The Thirteenth Step To Ending Poverty

Randall Burns

05/02/2007

Katrina Vanden Huevel writes in The Nation:
Sen. Edward Kennedy and Rep. Charles Rangel, chairman of the Ways and Means Committee, were both on hand to pledge their leadership on what Task Force co-chair Peter B. Edelman, professor of Law at Georgetown University, called “a national shame…. There should be no one [in this country] who’s poor.”

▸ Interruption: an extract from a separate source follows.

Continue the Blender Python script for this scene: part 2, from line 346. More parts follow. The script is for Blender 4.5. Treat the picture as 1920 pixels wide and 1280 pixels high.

This is one of the great scandals of our times. In the richest industrialized nation in the world, 37 million Americans — one in eight citizens — live below the official poverty line (just $19,971 income for a family of four); in 2005, more than 90 million Americans had incomes below 200 percent of the poverty threshold (less than $40,000 for a family of four); the United States ranks 24th out of 25 developed nations in the share of the population with an income below 50 percent of the national median income — and the US is dead last among 24 rich nations when the same measurement is used to assess child poverty. Nearly 20 percent of American children are poor, and it’s estimated that allowing children to grow up in persistent poverty costs our economy $500 billion per year. Lastly, income inequality has reached record highs and is getting worse.

”From 1947 to 1973, we saw every economic quintile growing together, and those at the lowest level were growing the fastest,” Kennedy said. “In 1980, with President Reagan, you see the beginning of growing apart…And now, those at the lowest end of the ladder are not even keeping up while there is an explosion at the highest level.”

In fact, the post-tax income of the top 1 percent rose $145,500 between 2003 and 2004; it rose just $200 for the bottom fifth during that same period.

The report goes on to make some specific proposals on how to end poverty in America — the most dramatic of them were some changes to the EITC that would theoretically lift 5 million Americans out of poverty. The combined cost of all the steps was around $90 Billion per year.

Now, the big omission in this program was looking at how immigration policy impacts poverty in America.The simple fact is that many of the poor in America came here to be less poor than they were in Mexico or Central America. Furthermore, the expansion of the US labor pool via immigration has had a significant downward pressure on the wages of the lowest skilled, and lowest earning Americans.

We have also seen the rise in illegal immigration to the US accompanied by an increase in poverty in Mexico.

I think by and large, the steps in this report are decent ones — but if they are to work,they must be accompanied by a sane immigration policy in the US, a regional plan to address poverty throughout North America and a program to improve technology to create a realistic and sustainable basis for global prosperity.